Tbilisi, the capital of Georgia. Photo: Mostafa Meraji / Unsplash

The audit of the implementation of Georgia’s 2021 state budget found that the Government paid GEL 5.8 million (USD 2.01 million) in commitment fees for using less than 60% of planned expenditures from foreign donor funds it took for twelve projects.

Of the amount, Georgia had to pay GEL 2.7 million (USD 934 thousand) in fees over five infrastructure projects for which the state spent nothing at all, the State Audit Office’s report, published on May 25, said.

Elaborating on the other 7 projects for which the Georgian Government also had to pay commitment fees, the audit found that the state had spent more than 50% of the budgeted foreign funds for only two of the projects.

Two of the largest fees were attributed to the Government over three projects — for improving water infrastructure in Khashuri and nearby settlements, financed by the EU and the French Development Agency (AFD); for constructing Tskaltubo-Akhaltsikhe-Tortumi high voltage power line, funded by the German state-owned Credit Institute for Reconstruction (KfW) and the EU Neighbourhood Investment Facility.

As regards the Khashuri water infrastructure project, the authorities had spent none of allotted the GEL 1.2 million (USD 415 thousand), and thus had to pay a commitment fee of GEL 1.18 million (USD 408 thousand).

As for the high voltage power line project, the authorities had spent GEL 86 thousand (USD 30 thousand), 1.3% of the allotted GEL 6.7 million (USD 2.3 million), subsequently being obliged to pay GEL 1.12 million (USD 386 thousand) in fees.

In total, the State Audit Office reported that the state had utilized less than 70% of the expenditures laid out in the 2021 budget for 32 of the 95 ongoing infrastructure projects.

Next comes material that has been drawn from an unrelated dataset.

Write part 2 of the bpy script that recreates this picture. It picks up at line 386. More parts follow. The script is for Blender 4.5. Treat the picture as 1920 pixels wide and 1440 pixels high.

Ten of the programs had the same issue in 2020, it found.

“Existing shortcomings in the planning stage affect the projects’ implementation process, which in many cases manifests itself in unutilized resources within the project or the actual costs of projects significantly exceeding planned costs,” the audit report said about the discrepancies.

Since 2019 Georgia has been fined a total of GEL 20.2 million (USD 6.9 million) for being unable to utilize foreign credit funds, with the country being fined GEL 9.6 million (USD 3.3 million) in 2020 and GEL 4.8 million (USD 1.6 million) in 2019.

Economy Minister Faces Grilling in Parliament

Economy Minister Levan Davitashvili, summoned for question time at the Parliament on May 27, faced a grilling from opposition United National Movement party MP Roman Gotsiridze over the audit findings.

Among his queries about the management of the infrastructure projects, the UNM lawmaker cited the case of Log-in Georgia, financed by the World Bank, for which the authorities spent only 8.9% of the allotted GEL 2.1 million (USD 727 thousand) in donor funds for 2021, being subsequently obliged to pay a fee of GEL 325 thousand (USD 112 thousand).

Minister Davitashvili argued in response that the implementation project was delayed as it had to be evaluated throughout Georgia. “No fine was paid by the Georgian state,” the Minister stressed, arguing the fee was instead “an interest accrued on the specific allocation as per the World Bank procedures.”